Sun, Aug 24, 2003 - Page 18 News List

Revealing the romance and labor of China's wild west

A new book on China's Xinjiang Province is said to be the first modern account of the area for the general reader

By Bradley Winterton  /  CONTRIBUTING REPORTER

All this is a salutary reminder of the fact that 70 years ago the Muslim world represented the very pinnacle of mystery and romantic seductiveness for Hollywood and the Western world generally. How things have changed.

There is much of geographical interest, too. We read of the region's famous "wandering lake," more correctly described as a wandering river. This was a famous early 20th century marvel.

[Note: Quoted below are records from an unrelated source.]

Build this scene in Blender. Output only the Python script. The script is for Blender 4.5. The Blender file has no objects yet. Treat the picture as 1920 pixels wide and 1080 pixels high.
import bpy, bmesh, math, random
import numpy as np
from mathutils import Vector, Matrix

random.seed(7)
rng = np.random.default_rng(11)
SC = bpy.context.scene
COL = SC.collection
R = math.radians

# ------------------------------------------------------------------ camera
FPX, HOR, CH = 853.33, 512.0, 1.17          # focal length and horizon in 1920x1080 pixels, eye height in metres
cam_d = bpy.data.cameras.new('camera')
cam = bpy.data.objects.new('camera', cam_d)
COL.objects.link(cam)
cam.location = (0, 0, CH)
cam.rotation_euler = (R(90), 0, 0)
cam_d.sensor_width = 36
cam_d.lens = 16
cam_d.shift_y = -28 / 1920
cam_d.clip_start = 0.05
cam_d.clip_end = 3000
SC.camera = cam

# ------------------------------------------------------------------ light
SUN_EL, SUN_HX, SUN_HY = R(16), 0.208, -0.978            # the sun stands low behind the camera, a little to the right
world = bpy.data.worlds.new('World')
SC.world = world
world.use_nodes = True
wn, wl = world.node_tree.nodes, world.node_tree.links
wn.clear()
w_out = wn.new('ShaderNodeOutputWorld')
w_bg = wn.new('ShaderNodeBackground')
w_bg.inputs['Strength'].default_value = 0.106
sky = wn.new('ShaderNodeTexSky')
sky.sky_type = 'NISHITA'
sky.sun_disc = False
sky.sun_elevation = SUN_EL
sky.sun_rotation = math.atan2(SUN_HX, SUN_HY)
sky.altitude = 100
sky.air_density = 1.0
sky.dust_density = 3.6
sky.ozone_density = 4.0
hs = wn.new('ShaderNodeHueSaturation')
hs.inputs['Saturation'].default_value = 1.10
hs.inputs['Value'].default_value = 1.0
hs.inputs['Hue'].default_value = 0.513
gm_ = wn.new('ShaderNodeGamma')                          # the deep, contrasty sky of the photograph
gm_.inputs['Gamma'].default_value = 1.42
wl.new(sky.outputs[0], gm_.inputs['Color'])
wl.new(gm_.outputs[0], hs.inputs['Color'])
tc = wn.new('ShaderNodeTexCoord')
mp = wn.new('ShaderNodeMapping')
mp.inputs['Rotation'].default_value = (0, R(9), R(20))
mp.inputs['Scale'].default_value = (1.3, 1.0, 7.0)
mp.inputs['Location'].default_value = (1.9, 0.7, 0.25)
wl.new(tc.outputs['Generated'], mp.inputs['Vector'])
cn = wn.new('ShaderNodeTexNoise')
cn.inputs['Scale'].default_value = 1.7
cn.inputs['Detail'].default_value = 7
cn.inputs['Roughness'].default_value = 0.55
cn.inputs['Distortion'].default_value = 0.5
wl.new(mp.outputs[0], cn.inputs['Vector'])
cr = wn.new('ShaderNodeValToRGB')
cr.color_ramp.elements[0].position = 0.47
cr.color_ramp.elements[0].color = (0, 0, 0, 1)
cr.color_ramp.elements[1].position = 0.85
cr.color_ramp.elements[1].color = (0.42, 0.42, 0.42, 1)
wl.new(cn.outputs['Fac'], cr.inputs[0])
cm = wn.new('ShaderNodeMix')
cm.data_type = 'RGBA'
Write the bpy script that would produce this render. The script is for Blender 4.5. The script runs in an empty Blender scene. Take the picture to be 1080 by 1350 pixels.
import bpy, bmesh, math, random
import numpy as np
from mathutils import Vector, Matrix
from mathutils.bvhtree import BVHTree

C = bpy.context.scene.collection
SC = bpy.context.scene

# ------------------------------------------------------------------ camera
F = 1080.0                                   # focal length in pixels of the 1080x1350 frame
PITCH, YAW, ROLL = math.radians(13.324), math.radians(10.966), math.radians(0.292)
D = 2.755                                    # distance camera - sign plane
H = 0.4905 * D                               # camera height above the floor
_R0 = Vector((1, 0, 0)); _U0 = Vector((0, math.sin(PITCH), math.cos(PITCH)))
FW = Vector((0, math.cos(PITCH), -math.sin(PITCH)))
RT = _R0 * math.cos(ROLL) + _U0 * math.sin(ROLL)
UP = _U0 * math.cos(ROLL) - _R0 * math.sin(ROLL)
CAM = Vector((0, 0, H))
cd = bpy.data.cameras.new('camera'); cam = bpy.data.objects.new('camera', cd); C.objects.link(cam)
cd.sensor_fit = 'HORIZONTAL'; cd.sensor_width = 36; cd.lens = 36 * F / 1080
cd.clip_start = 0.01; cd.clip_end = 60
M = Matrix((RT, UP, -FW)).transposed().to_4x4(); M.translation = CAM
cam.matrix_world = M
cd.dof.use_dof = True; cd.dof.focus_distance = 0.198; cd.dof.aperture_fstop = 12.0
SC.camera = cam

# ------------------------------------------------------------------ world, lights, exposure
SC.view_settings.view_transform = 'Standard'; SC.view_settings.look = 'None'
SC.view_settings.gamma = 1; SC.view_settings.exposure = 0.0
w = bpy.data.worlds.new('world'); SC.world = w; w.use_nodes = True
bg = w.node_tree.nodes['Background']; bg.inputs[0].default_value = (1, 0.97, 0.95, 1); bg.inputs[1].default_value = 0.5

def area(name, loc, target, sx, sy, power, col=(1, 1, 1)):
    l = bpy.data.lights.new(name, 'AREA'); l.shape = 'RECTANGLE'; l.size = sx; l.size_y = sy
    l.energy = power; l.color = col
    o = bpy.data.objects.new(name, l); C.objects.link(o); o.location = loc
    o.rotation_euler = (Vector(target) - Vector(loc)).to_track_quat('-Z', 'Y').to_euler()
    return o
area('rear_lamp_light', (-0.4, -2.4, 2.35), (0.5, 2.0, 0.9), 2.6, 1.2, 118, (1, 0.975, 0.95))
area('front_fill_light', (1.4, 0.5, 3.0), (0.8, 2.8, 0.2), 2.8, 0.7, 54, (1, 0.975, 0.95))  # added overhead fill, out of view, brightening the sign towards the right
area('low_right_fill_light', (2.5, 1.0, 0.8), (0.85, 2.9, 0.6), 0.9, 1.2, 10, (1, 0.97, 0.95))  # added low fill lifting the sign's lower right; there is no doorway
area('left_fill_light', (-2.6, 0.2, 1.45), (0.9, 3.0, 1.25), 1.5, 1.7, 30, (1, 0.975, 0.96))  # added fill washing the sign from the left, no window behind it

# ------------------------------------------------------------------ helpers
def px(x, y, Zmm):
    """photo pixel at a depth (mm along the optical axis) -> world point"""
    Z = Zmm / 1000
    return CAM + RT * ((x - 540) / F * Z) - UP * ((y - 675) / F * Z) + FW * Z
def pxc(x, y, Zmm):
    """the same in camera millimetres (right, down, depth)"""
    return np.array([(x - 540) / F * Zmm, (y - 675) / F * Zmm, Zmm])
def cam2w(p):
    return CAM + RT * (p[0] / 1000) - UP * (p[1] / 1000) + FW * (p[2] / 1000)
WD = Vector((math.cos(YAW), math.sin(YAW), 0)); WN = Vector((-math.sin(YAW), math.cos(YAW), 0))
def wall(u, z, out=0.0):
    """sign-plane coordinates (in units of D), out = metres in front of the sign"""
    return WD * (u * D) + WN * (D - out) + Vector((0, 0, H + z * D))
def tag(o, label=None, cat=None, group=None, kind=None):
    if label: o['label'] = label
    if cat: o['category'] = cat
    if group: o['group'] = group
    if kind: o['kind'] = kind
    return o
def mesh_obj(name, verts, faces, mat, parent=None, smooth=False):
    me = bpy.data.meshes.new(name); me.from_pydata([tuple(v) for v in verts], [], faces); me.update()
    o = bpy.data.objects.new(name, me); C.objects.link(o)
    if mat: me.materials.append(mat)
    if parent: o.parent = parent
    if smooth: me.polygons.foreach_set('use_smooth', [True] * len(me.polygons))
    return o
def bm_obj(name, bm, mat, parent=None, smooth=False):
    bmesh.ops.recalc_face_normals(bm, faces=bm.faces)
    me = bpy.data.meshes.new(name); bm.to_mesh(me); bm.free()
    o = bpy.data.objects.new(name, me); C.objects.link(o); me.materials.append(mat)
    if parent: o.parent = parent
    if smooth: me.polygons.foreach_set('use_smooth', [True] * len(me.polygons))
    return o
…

The Tarim river changed its course in 1921, having done a similar thing back in 330, taking its lake with it.

Today the lake has dried up altogether, leaving merely a glimmering saltpan in the desert of Lop, the eastern end of the Taklamakan described by the Edwardian archeologist Aurel Stein as "bearing everywhere the impress of death."

Xinjiang has had many different names throughout its history, a fact which itself points to the area's complex ethnic mix. Most of the names refer to the non-Chinese origins of much of the region's culture, and one such phrase, "East Turkestan", is currently banned in China.

Christian Tyler is a former writer on London's Financial Times. He was in the area in 1995, and even learnt some Uighur before going. His journalist's habit of seeing quickly into the essential configuration of many different aspects of life has clearly been good training for the writing of this book.

This is not in any sense a classic of history, geographical description, travel writing or political analysis. Instead, it contains elements of all four. It depends extensively on written sources, and the most has been made of what was probably limited travel in the region.

Finally, there is plenty of material on the current oppression of the Uighurs by Beijing. But it makes for very sad reading. If you really want to know the details of, for example, the many prison camps in the area, or the heroic investigative efforts of Harry Wu, graduate of the gulags and secret returnee to China in order to expose the true extent of its penal system, then you'd better read this informative and notably accessible book for yourself.

This, then, is an enjoyable and very readable general account. The author has put together a book that will save anyone interested in Xinjiang -- someone planning a trip along the Chinese section of the Silk Road, for instance -- from the labor of having to read a whole library of others.